Rep. Alexandria Ocasio-Cortez announced Thursday that she would not travel to Israel in protest of the country’s decision to bar fellow Reps. Ilhan Omar and Rashida Tlaib from entry.

“Netanyahu’s discriminatory decision to ban members of Congress from Israel harms int’l diplomacy,” Ocasio-Cortez tweeted. “Visiting Israel & Palestine are key experiences towards a path to peace. Sadly, I cannot move forward w scheduling any visits to Israel until all members of Congress are allowed.”

Israel announced Thursday that they were invoking a law allowing them to ban supporters of the Boycott, Divestment and Sanctions (BDS) campaign against Israel.

Omar and Tlaib are the only two members of Congress who have said they personally support the campaign. But 14 other House Democrats, including Ocasio-Cortez, voted last month against a symbolic resolution condemning BDS, and Ocasio-Cortez is a co-sponsor of Omar’s competing resolution defending Americans’ right to boycott.

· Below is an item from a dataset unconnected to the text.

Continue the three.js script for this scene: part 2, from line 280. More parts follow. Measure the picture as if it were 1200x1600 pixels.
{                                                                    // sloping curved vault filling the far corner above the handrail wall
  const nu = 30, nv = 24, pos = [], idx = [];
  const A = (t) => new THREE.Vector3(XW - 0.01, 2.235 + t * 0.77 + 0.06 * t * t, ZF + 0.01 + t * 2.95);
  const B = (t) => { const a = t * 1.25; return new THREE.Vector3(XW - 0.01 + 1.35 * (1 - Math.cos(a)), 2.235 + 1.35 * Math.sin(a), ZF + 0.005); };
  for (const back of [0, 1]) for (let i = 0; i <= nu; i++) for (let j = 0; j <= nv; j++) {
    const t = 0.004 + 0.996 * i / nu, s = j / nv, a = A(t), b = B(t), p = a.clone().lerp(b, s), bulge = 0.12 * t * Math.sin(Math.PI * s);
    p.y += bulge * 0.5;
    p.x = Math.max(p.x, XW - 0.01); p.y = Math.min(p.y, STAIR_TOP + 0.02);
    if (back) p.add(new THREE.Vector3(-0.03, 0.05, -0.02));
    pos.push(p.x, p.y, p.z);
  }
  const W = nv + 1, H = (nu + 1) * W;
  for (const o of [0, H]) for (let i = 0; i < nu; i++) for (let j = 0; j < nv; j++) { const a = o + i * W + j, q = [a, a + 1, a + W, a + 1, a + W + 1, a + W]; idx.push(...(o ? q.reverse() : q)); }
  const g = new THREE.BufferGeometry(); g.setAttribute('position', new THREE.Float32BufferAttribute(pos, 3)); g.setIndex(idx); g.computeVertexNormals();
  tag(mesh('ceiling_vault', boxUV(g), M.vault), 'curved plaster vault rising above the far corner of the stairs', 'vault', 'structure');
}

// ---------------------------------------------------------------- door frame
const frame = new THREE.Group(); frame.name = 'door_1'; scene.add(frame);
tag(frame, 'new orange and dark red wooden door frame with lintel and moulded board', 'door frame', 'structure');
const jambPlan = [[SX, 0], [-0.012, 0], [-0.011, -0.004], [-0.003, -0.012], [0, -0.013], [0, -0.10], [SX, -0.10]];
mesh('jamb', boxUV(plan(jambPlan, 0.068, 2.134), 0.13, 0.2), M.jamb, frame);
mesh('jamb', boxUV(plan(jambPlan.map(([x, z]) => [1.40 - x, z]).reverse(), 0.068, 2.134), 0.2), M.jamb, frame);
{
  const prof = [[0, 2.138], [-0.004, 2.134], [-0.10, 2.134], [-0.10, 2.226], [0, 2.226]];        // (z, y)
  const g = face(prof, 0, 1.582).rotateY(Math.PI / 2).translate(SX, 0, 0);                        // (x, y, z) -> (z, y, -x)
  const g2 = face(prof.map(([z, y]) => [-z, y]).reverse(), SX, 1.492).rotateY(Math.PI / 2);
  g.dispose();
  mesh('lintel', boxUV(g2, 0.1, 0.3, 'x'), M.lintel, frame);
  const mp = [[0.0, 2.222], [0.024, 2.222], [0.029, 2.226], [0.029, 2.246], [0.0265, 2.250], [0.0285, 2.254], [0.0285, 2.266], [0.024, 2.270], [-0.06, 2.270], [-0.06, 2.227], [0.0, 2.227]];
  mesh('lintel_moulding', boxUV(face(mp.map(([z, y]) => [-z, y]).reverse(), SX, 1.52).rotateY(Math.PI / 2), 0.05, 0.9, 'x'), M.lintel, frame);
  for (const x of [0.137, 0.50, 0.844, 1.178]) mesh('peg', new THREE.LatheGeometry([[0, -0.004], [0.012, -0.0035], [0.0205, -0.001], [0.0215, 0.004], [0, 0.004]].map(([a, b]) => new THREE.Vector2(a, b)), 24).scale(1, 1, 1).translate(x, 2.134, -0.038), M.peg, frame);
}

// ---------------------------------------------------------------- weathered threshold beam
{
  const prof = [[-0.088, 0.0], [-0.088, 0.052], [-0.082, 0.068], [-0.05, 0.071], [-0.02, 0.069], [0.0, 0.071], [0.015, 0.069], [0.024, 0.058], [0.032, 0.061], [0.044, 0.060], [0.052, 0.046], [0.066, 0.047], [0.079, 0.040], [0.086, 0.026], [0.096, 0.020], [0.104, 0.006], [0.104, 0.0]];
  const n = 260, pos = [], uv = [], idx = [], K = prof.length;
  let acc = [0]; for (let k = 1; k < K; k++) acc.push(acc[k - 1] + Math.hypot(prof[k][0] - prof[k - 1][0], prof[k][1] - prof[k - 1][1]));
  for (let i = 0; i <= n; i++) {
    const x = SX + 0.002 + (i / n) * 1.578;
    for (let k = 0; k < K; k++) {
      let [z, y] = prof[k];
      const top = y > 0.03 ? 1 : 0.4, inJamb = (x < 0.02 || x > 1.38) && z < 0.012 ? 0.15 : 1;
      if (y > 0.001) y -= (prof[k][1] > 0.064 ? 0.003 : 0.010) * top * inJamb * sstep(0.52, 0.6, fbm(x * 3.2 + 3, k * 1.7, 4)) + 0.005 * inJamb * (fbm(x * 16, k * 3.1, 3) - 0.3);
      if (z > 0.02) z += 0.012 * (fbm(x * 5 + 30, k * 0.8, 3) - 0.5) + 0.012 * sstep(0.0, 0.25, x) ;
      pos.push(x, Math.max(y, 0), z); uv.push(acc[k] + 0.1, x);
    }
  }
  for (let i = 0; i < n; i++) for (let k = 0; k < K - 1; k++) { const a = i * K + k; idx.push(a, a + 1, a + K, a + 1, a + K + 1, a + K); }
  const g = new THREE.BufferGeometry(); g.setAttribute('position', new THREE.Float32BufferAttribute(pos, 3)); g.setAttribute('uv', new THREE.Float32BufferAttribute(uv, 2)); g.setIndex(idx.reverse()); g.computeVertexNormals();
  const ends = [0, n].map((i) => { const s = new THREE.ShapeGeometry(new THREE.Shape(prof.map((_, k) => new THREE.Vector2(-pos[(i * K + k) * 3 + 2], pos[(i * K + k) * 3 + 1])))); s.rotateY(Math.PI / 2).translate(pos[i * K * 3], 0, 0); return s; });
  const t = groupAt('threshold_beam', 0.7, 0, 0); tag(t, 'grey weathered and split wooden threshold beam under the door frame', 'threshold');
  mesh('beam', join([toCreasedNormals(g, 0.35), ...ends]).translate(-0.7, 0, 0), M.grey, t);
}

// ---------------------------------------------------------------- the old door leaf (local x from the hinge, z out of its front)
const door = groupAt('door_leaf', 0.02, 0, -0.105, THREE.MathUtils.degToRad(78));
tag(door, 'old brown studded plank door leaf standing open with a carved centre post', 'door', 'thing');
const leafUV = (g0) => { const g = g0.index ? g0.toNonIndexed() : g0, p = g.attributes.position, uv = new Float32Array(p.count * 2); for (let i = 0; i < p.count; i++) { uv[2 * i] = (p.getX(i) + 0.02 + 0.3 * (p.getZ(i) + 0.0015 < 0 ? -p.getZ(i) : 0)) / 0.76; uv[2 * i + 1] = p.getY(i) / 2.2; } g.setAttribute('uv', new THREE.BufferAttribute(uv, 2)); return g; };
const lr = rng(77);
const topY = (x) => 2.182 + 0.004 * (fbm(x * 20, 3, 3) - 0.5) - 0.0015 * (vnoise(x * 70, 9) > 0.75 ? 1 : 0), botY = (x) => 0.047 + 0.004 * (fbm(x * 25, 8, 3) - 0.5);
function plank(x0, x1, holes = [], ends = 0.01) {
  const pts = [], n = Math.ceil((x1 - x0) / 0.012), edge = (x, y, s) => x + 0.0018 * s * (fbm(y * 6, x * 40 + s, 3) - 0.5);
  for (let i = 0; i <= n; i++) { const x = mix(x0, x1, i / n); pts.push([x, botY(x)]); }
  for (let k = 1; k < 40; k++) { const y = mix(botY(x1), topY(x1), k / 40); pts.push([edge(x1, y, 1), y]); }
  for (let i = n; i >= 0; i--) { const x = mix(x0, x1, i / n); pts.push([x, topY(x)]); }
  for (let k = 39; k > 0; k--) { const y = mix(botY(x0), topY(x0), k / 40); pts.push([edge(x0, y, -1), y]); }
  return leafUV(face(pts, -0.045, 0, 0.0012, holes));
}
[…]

Ocasio-Cortez had been criticized by some Jewish groups during her primary campaign for saying that the Israeli army’s killing of Palestinians trying to breach the Gaza border was a “massacre.” Soon after her upset primary victory, she promised in a PBS interview to “learn and evolve on this issue.”

In December, her office told the Forward that she had “no plans” to go to Israel or anywhere else in the world.

Congressional delegations to Israel and the West Bank, usually organized by the pro-Israel lobby AIPAC, are common for new members of Congress. More than 40 House Democrats, many of them freshmen, participated in one such trip earlier this month.

Ocasio-Cortez, Omar and Tlaib are all members of the so-called “Squad,” a group of first-term, progressive Democratic congresswomen of color who have been the subject of racist invective from President Trump.